Sanlam Umbrella Fund’s Individual Member Products and Servicing Committee recently reviewed the default investment strategy for this paid-up member category. The Sanlam Lifestage strategy is currently the default, and is a long-term investment strategy that aims to meet members’ retirement savings requirement, by working towards a members’ planned retirement age. It was noted however that members invested in the paid-up member group, had a much shorter investment time horizon, with most members remaining in this category for less than 2 years. The committee therefore investigated whether there was not a more suitable default strategy available for this member group.

Where the Preservation phase of the Sanlam Lifestage strategy is ideal for members close to retirement and provides a valuable guarantee on retirement, it was further noted that the majority of paid-up members were invested in the more aggressive Accumulation phase due to their age. When these members withdrew from the paid-up category, they did not have the benefit of smoothing or guarantees but were fully exposed to the risk of a market downturn.

The committee considered a number of alternative strategies, and ultimately agreed to change the default investment strategy for the paid-up member category to the Volatility Protection Strategy with effect from 1 July 2021. This means that all existing members in this member category, as well all new members that do not make a paid-up election, will be invested in the Volatility Protection Strategy from 1 July 2021.

The Volatility Protection Strategy limits negative returns for members while still providing real returns.
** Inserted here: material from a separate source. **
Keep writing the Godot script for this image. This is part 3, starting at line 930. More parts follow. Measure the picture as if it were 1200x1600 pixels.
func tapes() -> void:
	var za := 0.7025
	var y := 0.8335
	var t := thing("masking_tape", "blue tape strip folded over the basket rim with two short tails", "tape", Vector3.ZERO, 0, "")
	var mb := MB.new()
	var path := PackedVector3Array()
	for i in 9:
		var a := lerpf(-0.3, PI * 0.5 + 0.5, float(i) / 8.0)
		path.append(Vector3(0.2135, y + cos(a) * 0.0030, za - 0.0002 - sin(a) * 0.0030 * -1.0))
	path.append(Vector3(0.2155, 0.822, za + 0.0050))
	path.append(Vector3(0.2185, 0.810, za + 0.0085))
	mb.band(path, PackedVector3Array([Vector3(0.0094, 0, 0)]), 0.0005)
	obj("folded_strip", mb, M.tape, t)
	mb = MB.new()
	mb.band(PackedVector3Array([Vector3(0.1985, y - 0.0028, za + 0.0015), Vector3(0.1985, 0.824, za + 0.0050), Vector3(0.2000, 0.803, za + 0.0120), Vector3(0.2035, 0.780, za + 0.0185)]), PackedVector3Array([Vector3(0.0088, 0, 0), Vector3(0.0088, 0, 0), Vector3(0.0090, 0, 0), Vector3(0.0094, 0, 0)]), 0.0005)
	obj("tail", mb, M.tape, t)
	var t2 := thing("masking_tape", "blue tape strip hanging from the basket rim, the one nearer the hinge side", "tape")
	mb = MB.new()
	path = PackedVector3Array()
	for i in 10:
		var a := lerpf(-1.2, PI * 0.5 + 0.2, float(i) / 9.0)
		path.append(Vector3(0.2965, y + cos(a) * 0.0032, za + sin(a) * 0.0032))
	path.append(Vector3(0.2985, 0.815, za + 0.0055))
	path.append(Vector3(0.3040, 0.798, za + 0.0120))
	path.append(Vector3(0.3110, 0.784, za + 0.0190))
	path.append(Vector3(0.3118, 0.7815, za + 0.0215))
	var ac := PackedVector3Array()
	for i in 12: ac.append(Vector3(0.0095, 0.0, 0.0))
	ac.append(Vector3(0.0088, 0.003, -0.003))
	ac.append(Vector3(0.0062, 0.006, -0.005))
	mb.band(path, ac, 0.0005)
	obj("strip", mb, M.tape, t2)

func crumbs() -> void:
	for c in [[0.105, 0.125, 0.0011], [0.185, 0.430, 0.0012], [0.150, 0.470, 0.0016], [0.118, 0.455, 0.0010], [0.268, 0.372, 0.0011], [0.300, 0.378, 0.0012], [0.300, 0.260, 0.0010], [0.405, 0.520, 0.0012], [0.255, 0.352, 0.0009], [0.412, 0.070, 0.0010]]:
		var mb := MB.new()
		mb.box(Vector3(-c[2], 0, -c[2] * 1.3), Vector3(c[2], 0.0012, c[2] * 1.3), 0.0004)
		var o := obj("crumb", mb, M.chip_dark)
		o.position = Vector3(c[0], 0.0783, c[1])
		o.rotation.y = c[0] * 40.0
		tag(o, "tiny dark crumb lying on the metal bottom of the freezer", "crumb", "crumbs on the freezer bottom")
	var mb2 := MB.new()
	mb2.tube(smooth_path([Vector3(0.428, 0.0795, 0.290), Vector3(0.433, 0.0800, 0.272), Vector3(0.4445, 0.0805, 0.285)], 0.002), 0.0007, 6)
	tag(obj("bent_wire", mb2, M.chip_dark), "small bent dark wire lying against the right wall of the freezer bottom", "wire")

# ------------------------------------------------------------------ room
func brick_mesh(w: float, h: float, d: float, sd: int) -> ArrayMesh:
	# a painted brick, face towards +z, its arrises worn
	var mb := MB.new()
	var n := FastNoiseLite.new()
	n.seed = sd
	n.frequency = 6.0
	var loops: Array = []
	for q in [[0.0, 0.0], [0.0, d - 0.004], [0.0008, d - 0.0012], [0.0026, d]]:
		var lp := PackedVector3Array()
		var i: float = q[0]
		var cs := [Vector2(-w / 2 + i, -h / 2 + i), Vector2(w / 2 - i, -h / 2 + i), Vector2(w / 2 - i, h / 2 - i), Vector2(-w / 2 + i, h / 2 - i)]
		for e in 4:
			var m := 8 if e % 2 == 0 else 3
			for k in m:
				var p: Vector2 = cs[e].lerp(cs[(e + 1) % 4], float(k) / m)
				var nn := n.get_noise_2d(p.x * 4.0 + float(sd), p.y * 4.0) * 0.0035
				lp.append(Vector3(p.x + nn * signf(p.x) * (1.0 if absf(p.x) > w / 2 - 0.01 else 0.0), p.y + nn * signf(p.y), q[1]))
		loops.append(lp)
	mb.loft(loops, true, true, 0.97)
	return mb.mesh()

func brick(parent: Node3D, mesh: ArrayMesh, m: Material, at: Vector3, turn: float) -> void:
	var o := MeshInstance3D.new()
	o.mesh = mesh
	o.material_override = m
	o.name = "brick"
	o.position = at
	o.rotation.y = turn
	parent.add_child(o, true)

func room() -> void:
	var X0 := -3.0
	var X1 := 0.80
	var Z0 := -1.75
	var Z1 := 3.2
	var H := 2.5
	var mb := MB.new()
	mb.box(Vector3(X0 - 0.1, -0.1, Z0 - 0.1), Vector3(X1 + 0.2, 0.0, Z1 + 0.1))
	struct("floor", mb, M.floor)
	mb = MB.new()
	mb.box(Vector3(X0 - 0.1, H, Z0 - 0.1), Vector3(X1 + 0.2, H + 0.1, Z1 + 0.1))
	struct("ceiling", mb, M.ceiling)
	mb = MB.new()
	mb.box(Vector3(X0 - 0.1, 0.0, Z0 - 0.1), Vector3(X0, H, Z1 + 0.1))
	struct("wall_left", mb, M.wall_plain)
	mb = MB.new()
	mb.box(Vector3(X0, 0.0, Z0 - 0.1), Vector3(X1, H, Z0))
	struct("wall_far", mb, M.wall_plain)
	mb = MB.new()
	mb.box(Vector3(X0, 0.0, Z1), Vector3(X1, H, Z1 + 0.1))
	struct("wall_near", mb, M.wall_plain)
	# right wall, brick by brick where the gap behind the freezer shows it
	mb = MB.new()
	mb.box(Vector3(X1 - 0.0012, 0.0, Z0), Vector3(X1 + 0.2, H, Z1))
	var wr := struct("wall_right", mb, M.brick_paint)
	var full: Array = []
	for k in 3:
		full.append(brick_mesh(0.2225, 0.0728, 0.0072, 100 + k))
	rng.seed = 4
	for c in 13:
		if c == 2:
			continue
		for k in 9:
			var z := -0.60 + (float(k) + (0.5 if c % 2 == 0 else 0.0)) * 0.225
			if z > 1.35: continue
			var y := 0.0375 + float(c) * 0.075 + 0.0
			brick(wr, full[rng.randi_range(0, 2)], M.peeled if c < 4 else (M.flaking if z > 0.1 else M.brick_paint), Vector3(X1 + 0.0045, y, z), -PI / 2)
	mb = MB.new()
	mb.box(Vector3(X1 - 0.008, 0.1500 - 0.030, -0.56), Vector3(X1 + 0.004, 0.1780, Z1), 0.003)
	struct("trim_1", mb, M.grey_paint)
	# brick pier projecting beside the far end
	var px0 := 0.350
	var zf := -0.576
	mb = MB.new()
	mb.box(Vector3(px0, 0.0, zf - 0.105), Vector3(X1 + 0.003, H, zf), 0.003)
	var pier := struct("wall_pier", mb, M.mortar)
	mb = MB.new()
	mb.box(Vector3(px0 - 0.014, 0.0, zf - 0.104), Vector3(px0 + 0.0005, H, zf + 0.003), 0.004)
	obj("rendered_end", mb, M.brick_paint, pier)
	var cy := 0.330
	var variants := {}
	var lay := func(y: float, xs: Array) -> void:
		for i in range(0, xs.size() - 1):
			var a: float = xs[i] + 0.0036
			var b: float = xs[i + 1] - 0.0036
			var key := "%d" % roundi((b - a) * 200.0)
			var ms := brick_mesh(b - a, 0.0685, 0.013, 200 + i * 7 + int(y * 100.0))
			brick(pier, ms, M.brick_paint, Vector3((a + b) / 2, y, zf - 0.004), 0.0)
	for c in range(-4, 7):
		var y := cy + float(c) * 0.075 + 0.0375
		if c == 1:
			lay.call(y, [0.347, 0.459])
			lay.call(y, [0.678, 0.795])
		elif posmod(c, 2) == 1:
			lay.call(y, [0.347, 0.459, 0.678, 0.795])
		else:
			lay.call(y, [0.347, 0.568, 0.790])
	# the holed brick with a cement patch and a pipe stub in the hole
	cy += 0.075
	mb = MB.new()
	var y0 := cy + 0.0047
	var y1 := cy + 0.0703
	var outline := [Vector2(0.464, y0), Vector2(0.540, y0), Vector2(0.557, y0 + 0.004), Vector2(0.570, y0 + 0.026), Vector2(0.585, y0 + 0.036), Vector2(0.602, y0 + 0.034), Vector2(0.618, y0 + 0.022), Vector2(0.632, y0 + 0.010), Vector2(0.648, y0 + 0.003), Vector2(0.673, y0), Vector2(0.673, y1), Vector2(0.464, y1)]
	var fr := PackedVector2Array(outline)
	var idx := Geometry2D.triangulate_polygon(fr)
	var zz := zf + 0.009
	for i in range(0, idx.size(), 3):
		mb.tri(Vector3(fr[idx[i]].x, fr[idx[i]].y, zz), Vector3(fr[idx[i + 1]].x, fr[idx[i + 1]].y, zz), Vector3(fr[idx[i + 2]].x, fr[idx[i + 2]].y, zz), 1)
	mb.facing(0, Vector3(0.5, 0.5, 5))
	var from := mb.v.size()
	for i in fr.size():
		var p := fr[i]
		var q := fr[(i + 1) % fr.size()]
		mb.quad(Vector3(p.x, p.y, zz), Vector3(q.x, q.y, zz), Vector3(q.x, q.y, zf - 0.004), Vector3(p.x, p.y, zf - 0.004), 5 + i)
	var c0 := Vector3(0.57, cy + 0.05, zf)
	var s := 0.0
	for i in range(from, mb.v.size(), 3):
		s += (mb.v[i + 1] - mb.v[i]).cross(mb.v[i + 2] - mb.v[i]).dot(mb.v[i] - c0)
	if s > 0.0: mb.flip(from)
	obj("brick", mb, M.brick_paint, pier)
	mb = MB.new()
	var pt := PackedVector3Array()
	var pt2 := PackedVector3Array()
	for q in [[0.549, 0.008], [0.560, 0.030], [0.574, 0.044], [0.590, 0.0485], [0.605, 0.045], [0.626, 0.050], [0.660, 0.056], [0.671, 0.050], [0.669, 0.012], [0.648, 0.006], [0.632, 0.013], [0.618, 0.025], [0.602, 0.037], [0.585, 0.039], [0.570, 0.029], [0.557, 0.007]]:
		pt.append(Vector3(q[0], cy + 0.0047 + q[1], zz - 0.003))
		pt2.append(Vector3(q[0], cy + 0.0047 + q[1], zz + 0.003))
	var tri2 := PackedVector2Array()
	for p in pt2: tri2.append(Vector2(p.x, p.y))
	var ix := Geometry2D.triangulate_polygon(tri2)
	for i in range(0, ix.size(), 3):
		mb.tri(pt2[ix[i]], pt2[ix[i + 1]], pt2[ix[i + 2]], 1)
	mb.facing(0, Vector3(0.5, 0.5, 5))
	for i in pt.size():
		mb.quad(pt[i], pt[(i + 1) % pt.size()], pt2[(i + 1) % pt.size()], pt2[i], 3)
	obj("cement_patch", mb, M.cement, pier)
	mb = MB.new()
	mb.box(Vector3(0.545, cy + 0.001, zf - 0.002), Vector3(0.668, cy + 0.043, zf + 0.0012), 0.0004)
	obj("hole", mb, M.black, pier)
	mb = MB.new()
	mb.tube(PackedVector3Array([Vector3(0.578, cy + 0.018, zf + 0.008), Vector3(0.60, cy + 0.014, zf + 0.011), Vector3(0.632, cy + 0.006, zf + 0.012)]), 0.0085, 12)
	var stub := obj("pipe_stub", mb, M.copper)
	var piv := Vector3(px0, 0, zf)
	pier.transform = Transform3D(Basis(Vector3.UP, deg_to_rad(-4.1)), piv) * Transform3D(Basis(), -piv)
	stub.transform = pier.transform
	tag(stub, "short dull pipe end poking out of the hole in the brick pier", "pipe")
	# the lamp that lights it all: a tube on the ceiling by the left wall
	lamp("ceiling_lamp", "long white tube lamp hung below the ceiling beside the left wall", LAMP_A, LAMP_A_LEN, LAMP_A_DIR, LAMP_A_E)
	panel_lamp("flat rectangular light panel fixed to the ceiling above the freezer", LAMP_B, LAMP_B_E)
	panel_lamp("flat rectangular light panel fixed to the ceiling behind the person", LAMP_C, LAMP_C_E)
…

For members with a short-term investment horizon this has the following benefits:

  • Members can temporarily leave their accumulated savings in the paid-up member category while considering alternatives, knowing that their savings would not depreciate materially in the meantime.
  • While being a paid-up member their accumulated savings are still growing at an attractive long-term return as both the alternatives still have more than 50% allocation to global and domestic equities.